EU leaders meet this week in a 16th-century castle to navigate a geopolitical landscape that forces them to make some of the most consequential strategic decisions since the Cold War.
As the gates of the castle close on this high-stakes summit, one question remains outside: what role, if any, should EU citizens play in shaping this new era?
In the name of ‘necessity’ and ‘urgency’, choices about defence, industry, trade, and strategic autonomy are being made at a break-neck speed, often with minimal debate and limited scrutiny.
Public participation is incresingly assumed rather than sought. Organised civil society is shut out. Several successful European Citizens’ Initiatives have gone unfollowed. And Europeans’ elected representatives, in both Parliament and Commission, are sidelined, while corporate lobbyists increasingly dominate the EU political agenda.
The pattern is visible this very week.
EU leaders are expected to double down on the deregulation agenda prescribed by the Draghi report, pushing through competitiveness measures that will substantially lower EU standards of protection for citizens, workers, and the environment — with growing demand to dilute Europe’s carbon price.

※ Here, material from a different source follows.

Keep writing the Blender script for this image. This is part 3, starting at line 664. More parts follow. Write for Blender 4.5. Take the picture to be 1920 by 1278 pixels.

The private ‘pre-summit summit’ with corporate lobbyists
The commission president meeting with Cefic and industry chiefs on the council’s eve is just another example of how they are effectively granting corporate lobbyists a private summit to finalise the EU’s industrial blueprints before a single elected representative has even entered the room.
Likewise, in the Sustainability Omnibus, reporting requirements designed to hold corporations accountable for environmental harm were gutted, with corporate lobbyists drafting the replacement text.
In the Digital Omnibus, Commission officials held 150 meetings with tech companies, compared with 30 with civil society groups.
EU leaders are expected to meet on Thursday at the 16th-century castle Alden Biesen (Photo: Wikimedia)
And now national governments want the commission to institutionalise this method, by systematically bypassing public consultations and impact assessments — the basic procedural safeguards that give democratic governance its substance — to advance that agenda.
The EU–US deal, which was supinely accepted by the commission under national governments’ demand too afraid to confront Donald Trump, tells the same story from a different angle.
Despite public concern and parliamentary resistance, national leaders have framed it as unavoidable, invoking urgency to compress debate and limit amendments.
They are not merely sidelining parliament; they are instructing it to fall in line.
Formally, the European Parliament retains consent powers. Substantively, its role risks shifting from co-author to rubber stamp.
Citizens, in turn, are left with the impression that even when they mobilise, and even when their representatives object, strategic decisions are taken regardless.
The choices now confronting Europe, defence integration, industrial restructuring, technology controls, trade retaliation, and deeper fiscal coordination, will reshape how Europeans live and work for decades.
They involve higher costs, uneven distributional effects, and real losses for some communities. Such choices cannot be sustained through administrative efficiency alone, however compelling the promise of competitiveness.
They require public consent.
Yet consent is precisely what is being bypassed. Decisions are no longer driven by the commission as guarantor of the EU public interest, endorsed by a directly elected EU parliament, and enriched by civil society’s input, but imposed from the top by national governments sitting in the European Council.
Europe’s democratic winter
This is Europe’s democratic winter: a quiet retreat from the participatory and representative experiments that once defined the EU as a transnational democratic project.
Democracy has not collapsed, it has been cooled. Civic participation, parliamentary voice, and institutional transparency are treated as luxuries to be suspended until calmer times.
This is a profound misdiagnosis. The EU does not face a trade-off between democratic legitimacy and strategic autonomy. It faces a requirement for both.
Not long ago, democratisation was central to European integration. The European Parliament consolidated its role as co-legislator, embodying the promise that EU transnational governance could be both effective and representative.
The Conference on the Future of Europe brought together hundreds of citizens selected by lot to deliberate on the EU’s direction. Since then citizens’ panels have informed policymaking on climate, health, and digital transformation. That dual transnational democratic experiment — participatory and parliamentary — now appears to be ending.
But the failure runs even deeper than that.
By imposing a democratic winter on Europe, national leaders are squandering a once-in-a-generation opportunity to put citizens in the driving seat of EU integration.
They assume that European independence — from American unpredictability, from Chinese leverage — can be engineered from above. It cannot. True strategic autonomy requires something no summit communiqué can manufacture: a European public that wants it, that demands it, and that is willing to bear its costs.
Informed Europeans are far more likely to champion independence than to obstruct it. From citizen mobilisations against the transatlantic capitulation, to parliamentary resistance to omnibus deregulation, the public appetite has never been greater than today.
We need a European Spring, where citizens shape European independence, rather than having it imposed on them. Democracy should be the engine to run this new era, not its casualty.
Europe’s leaders are right about the stakes but wrong about leaving people behind. A Europe whose citizens are mobilised behind independence is incomparably stronger than one whose leaders merely declare it.
But mobilisation requires voice — and with each closed-door decision, that voice diminishes. The window for a European spring will not stay open indefinitely.